AI4QJ wrote:
"Cecil Moore" wrote in message
. net...
AI4QJ wrote:
Going further, I am still trying to consider how the extra angle can also
be absorbed "into" an impedance discontinuity.
I have started a phasor diagram of it but it is not
finished yet. Maybe a Smith Chart explanation will
work. All lines are lossless.

On a Smith Chart normalized to 100 ohms, lay out the
10 degrees of 100 ohm line from the infinity point,
i.e. the open-circuit point. The reactance value
is tan(90-10) = 5.67. That means the reactance value
is 5.67*100 = -j567 ohms which has to be the value
at the impedance discontinuity.

Now on a Smith Chart normalized to 600 ohms, lay out
the x degrees of 600 ohm line from the zero point
to the point where -j567/600 is located. Read the
number of degrees required. It is Arctan(567/600)
which is equal to ~43 degrees.

The phase shift at the impedance discontinuity is
therefore 90-10-43 = 37 degrees.

I think I see why it no longer surprizes me after going through the smith
chart.
The 100 ohm line (10 degrees) is open.
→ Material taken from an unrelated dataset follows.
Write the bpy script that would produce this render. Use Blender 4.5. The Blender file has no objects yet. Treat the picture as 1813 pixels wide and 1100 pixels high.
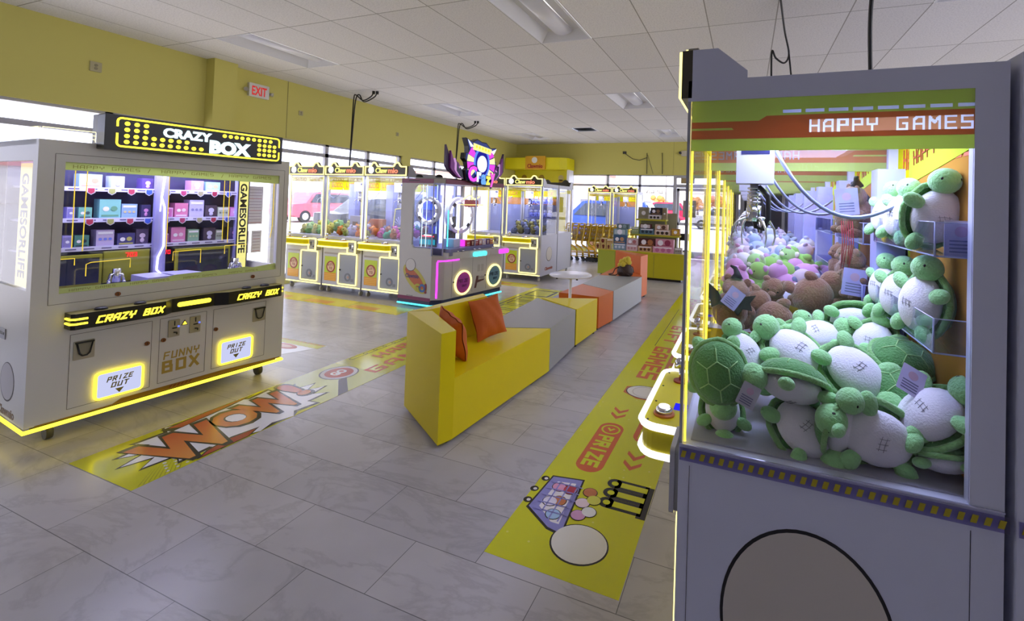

The 600 ohm line has a load impedance
of -j567 ohms, it is not open. The fact that it is terminated with an
impedance (the 100 ohm line) adds degrees on the chart. We should expect the
reactance of the 100 ohm line to add phase angle at the termination similar
to a "discreet component". Hope this makes sense; the smith chart makes it
very clear.



Do you want to work that out mathematically?
73,
Tom Donaly, KA6RUH